Editorial: Policy on immigration, DACA should involve empathy


Demonstrators hold signs in front of the Neal Smith Federal Building for the Iowans Need Your Help: Rally To Support Dreamers and TPS Holders on Dec. 1, 2017. About 50 people attended the event.

Editorial Board

It seems in discussing immigration, some believe policy and empathy can’t go hand in hand. But in fact, they can. Law should not be without consideration of who is affected.

This fall, the Trump administration decided to end the Deferred Action for Childhood Arrivals (DACA) program should Congress not act to save the program before March. 

As we said in a previous editorial, Iowa State and America need Dreamers. We argued for this because immigrants are a necessary part of our economy and this program affects 800,000 people.

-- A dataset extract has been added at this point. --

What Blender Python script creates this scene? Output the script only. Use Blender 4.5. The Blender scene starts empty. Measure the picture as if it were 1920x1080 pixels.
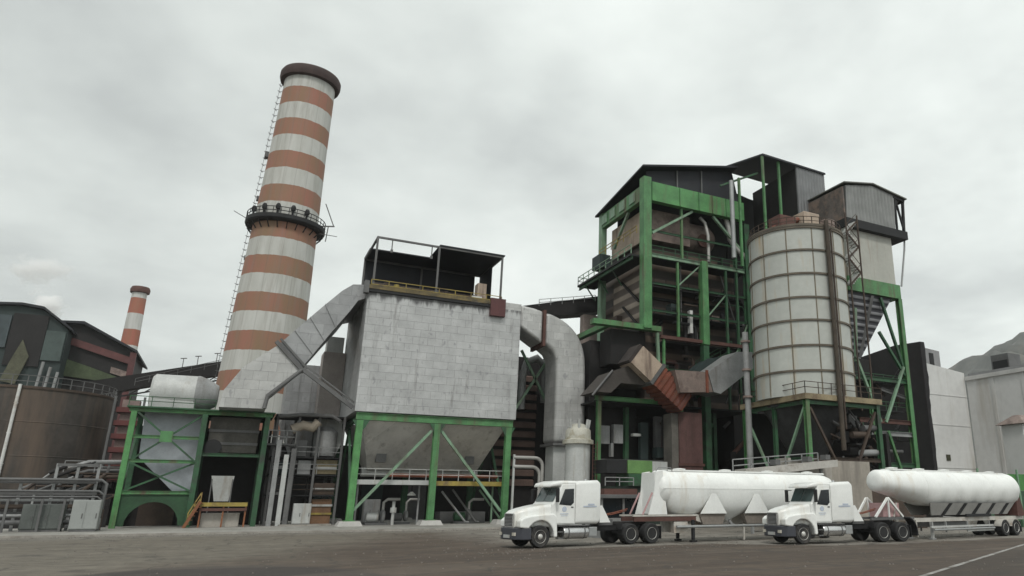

International migration was the largest amount of growth in Iowa. From 2010 to 2015, about 7,000 people left Iowa and 29,000 international immigrants entered the state. If it weren’t for immigrants, it’s likely the state would not be seeing growth.

Programs like DACA make increasing population possible. And as the state continues to age, immigrants will be even more necessary to replace those retiring.

If economic benefits for the state aren’t enough to tell you why we need immigrants and programs like DACA, we must also remember many DACA recipients don’t even know another country as their home. Many were brought here as children, when they had no say in the decision.

Additionally, even those who came as adults often came for a better life and are working in jobs in America at a time when many states, including Iowa, are facing a shortage in work force. 

In talking about DACA recipients, even those at Iowa State who came here as children, the age old argument against the program is the process to become a citizen should be better and then we wouldn’t need programs like DACA. 

That’s very true, but it fails to recognize the 800,000 people who would be displaced should we end this program now. Fight for a better process to become a citizen, but don’t displace 800,000 people in the mean time.

So, yes, we agree — let’s work on making it easier to become a citizen if you are a hard working immigrant who is helping make America better. But let’s not forget the policy we have right now affects people right now. We implore Congress not only to help make becoming a citizen easier, but to reinstate DACA because it matters in the present moment.